RAW DATA:
━━━
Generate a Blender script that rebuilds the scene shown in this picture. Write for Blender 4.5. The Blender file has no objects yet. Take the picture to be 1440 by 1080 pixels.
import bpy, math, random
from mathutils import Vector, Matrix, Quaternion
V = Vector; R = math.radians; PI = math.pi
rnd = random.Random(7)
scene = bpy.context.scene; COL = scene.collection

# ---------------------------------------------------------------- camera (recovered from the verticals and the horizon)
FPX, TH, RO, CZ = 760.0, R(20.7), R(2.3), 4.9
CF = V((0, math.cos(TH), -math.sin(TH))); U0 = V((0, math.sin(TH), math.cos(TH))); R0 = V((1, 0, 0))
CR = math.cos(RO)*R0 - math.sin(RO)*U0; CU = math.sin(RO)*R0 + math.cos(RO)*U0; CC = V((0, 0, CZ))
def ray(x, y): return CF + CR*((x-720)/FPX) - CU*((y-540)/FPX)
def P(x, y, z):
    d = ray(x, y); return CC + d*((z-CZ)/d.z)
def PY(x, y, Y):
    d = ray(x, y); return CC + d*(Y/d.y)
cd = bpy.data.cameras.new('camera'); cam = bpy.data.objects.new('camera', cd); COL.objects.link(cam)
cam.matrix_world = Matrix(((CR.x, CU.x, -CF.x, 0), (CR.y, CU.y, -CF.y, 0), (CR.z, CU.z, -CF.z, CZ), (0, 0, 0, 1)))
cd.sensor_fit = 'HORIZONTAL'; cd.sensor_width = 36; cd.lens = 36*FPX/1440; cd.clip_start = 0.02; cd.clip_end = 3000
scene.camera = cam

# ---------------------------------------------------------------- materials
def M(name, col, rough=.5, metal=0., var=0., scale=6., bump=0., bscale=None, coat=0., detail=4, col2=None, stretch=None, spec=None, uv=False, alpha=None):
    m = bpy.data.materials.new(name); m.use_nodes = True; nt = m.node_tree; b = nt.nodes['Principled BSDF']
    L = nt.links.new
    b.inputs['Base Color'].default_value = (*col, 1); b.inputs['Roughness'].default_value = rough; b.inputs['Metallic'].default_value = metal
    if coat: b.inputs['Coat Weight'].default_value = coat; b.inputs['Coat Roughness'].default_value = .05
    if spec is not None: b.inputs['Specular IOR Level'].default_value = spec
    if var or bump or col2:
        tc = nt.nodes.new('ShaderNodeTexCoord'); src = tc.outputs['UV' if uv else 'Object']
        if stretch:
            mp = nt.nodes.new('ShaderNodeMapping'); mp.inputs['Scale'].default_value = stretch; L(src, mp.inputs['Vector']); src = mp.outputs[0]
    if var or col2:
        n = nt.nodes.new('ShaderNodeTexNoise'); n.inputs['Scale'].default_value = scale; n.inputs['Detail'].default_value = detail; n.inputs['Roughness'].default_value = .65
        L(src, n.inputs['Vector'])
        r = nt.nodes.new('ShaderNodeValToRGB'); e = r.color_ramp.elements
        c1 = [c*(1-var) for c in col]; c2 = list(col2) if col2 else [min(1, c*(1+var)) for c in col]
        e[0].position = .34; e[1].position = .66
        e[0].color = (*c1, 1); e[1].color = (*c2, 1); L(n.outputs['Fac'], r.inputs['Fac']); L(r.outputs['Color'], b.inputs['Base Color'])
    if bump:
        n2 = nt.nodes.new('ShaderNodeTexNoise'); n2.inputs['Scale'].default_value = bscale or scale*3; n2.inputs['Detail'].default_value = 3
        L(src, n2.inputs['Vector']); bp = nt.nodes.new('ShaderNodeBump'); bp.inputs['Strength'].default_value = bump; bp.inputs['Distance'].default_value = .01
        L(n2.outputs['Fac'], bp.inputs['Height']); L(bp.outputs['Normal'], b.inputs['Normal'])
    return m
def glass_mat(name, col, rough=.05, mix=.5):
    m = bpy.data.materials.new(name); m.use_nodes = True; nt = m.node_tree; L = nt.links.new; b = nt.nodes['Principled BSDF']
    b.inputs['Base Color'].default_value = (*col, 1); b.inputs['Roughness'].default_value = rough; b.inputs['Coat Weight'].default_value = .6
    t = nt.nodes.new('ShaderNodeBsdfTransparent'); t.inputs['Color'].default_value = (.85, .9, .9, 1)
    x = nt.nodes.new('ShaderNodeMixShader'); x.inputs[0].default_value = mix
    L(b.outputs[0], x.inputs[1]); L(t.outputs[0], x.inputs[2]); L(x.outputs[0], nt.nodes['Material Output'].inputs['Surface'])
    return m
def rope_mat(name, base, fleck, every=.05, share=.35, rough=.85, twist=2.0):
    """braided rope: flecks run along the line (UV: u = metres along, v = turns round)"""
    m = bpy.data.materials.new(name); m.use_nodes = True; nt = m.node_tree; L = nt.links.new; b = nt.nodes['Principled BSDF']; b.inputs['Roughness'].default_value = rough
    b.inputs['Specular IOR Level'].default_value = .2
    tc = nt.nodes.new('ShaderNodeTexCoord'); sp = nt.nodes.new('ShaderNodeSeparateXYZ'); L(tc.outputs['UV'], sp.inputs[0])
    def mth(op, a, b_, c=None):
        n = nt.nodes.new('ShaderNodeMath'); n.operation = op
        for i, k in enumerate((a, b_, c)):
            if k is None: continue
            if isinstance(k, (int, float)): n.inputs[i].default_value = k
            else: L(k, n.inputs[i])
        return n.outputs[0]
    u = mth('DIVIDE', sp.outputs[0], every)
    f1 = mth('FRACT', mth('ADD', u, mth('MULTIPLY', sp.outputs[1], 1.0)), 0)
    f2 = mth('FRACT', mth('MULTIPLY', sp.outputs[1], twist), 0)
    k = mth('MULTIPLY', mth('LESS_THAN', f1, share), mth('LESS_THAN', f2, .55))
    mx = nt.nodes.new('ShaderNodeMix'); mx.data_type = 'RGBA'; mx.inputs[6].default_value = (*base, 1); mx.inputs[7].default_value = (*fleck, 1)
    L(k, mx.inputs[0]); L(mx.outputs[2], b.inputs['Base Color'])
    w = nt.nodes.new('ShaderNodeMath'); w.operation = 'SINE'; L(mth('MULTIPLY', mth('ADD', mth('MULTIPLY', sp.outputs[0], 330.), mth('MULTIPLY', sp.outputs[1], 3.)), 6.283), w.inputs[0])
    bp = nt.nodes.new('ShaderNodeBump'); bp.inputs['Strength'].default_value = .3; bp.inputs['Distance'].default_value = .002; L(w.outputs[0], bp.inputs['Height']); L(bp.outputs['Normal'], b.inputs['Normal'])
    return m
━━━
THE REQUEST:
Give back each line above precisely as it stands.

REPLY TO THE EXERCISE:
Generate a Blender script that rebuilds the scene shown in this picture. Write for Blender 4.5. The Blender file has no objects yet. Take the picture to be 1440 by 1080 pixels.
import bpy, math, random
from mathutils import Vector, Matrix, Quaternion
V = Vector; R = math.radians; PI = math.pi
rnd = random.Random(7)
scene = bpy.context.scene; COL = scene.collection

# ---------------------------------------------------------------- camera (recovered from the verticals and the horizon)
FPX, TH, RO, CZ = 760.0, R(20.7), R(2.3), 4.9
CF = V((0, math.cos(TH), -math.sin(TH))); U0 = V((0, math.sin(TH), math.cos(TH))); R0 = V((1, 0, 0))
CR = math.cos(RO)*R0 - math.sin(RO)*U0; CU = math.sin(RO)*R0 + math.cos(RO)*U0; CC = V((0, 0, CZ))
def ray(x, y): return CF + CR*((x-720)/FPX) - CU*((y-540)/FPX)
def P(x, y, z):
    d = ray(x, y); return CC + d*((z-CZ)/d.z)
def PY(x, y, Y):
    d = ray(x, y); return CC + d*(Y/d.y)
cd = bpy.data.cameras.new('camera'); cam = bpy.data.objects.new('camera', cd); COL.objects.link(cam)
cam.matrix_world = Matrix(((CR.x, CU.x, -CF.x, 0), (CR.y, CU.y, -CF.y, 0), (CR.z, CU.z, -CF.z, CZ), (0, 0, 0, 1)))
cd.sensor_fit = 'HORIZONTAL'; cd.sensor_width = 36; cd.lens = 36*FPX/1440; cd.clip_start = 0.02; cd.clip_end = 3000
scene.camera = cam

# ---------------------------------------------------------------- materials
def M(name, col, rough=.5, metal=0., var=0., scale=6., bump=0., bscale=None, coat=0., detail=4, col2=None, stretch=None, spec=None, uv=False, alpha=None):
    m = bpy.data.materials.new(name); m.use_nodes = True; nt = m.node_tree; b = nt.nodes['Principled BSDF']
    L = nt.links.new
    b.inputs['Base Color'].default_value = (*col, 1); b.inputs['Roughness'].default_value = rough; b.inputs['Metallic'].default_value = metal
    if coat: b.inputs['Coat Weight'].default_value = coat; b.inputs['Coat Roughness'].default_value = .05
    if spec is not None: b.inputs['Specular IOR Level'].default_value = spec
    if var or bump or col2:
        tc = nt.nodes.new('ShaderNodeTexCoord'); src = tc.outputs['UV' if uv else 'Object']
        if stretch:
            mp = nt.nodes.new('ShaderNodeMapping'); mp.inputs['Scale'].default_value = stretch; L(src, mp.inputs['Vector']); src = mp.outputs[0]
    if var or col2:
        n = nt.nodes.new('ShaderNodeTexNoise'); n.inputs['Scale'].default_value = scale; n.inputs['Detail'].default_value = detail; n.inputs['Roughness'].default_value = .65
        L(src, n.inputs['Vector'])
        r = nt.nodes.new('ShaderNodeValToRGB'); e = r.color_ramp.elements
        c1 = [c*(1-var) for c in col]; c2 = list(col2) if col2 else [min(1, c*(1+var)) for c in col]
        e[0].position = .34; e[1].position = .66
        e[0].color = (*c1, 1); e[1].color = (*c2, 1); L(n.outputs['Fac'], r.inputs['Fac']); L(r.outputs['Color'], b.inputs['Base Color'])
    if bump:
        n2 = nt.nodes.new('ShaderNodeTexNoise'); n2.inputs['Scale'].default_value = bscale or scale*3; n2.inputs['Detail'].default_value = 3
        L(src, n2.inputs['Vector']); bp = nt.nodes.new('ShaderNodeBump'); bp.inputs['Strength'].default_value = bump; bp.inputs['Distance'].default_value = .01
        L(n2.outputs['Fac'], bp.inputs['Height']); L(bp.outputs['Normal'], b.inputs['Normal'])
    return m
def glass_mat(name, col, rough=.05, mix=.5):
    m = bpy.data.materials.new(name); m.use_nodes = True; nt = m.node_tree; L = nt.links.new; b = nt.nodes['Principled BSDF']
    b.inputs['Base Color'].default_value = (*col, 1); b.inputs['Roughness'].default_value = rough; b.inputs['Coat Weight'].default_value = .6
    t = nt.nodes.new('ShaderNodeBsdfTransparent'); t.inputs['Color'].default_value = (.85, .9, .9, 1)
    x = nt.nodes.new('ShaderNodeMixShader'); x.inputs[0].default_value = mix
    L(b.outputs[0], x.inputs[1]); L(t.outputs[0], x.inputs[2]); L(x.outputs[0], nt.nodes['Material Output'].inputs['Surface'])
    return m
def rope_mat(name, base, fleck, every=.05, share=.35, rough=.85, twist=2.0):
    """braided rope: flecks run along the line (UV: u = metres along, v = turns round)"""
    m = bpy.data.materials.new(name); m.use_nodes = True; nt = m.node_tree; L = nt.links.new; b = nt.nodes['Principled BSDF']; b.inputs['Roughness'].default_value = rough
    b.inputs['Specular IOR Level'].default_value = .2
    tc = nt.nodes.new('ShaderNodeTexCoord'); sp = nt.nodes.new('ShaderNodeSeparateXYZ'); L(tc.outputs['UV'], sp.inputs[0])
    def mth(op, a, b_, c=None):
        n = nt.nodes.new('ShaderNodeMath'); n.operation = op
        for i, k in enumerate((a, b_, c)):
            if k is None: continue
            if isinstance(k, (int, float)): n.inputs[i].default_value = k
            else: L(k, n.inputs[i])
        return n.outputs[0]
    u = mth('DIVIDE', sp.outputs[0], every)
    f1 = mth('FRACT', mth('ADD', u, mth('MULTIPLY', sp.outputs[1], 1.0)), 0)
    f2 = mth('FRACT', mth('MULTIPLY', sp.outputs[1], twist), 0)
    k = mth('MULTIPLY', mth('LESS_THAN', f1, share), mth('LESS_THAN', f2, .55))
    mx = nt.nodes.new('ShaderNodeMix'); mx.data_type = 'RGBA'; mx.inputs[6].default_value = (*base, 1); mx.inputs[7].default_value = (*fleck, 1)
    L(k, mx.inputs[0]); L(mx.outputs[2], b.inputs['Base Color'])
    w = nt.nodes.new('ShaderNodeMath'); w.operation = 'SINE'; L(mth('MULTIPLY', mth('ADD', mth('MULTIPLY', sp.outputs[0], 330.), mth('MULTIPLY', sp.outputs[1], 3.)), 6.283), w.inputs[0])
    bp = nt.nodes.new('ShaderNodeBump'); bp.inputs['Strength'].default_value = .3; bp.inputs['Distance'].default_value = .002; L(w.outputs[0], bp.inputs['Height']); L(bp.outputs['Normal'], b.inputs['Normal'])
    return m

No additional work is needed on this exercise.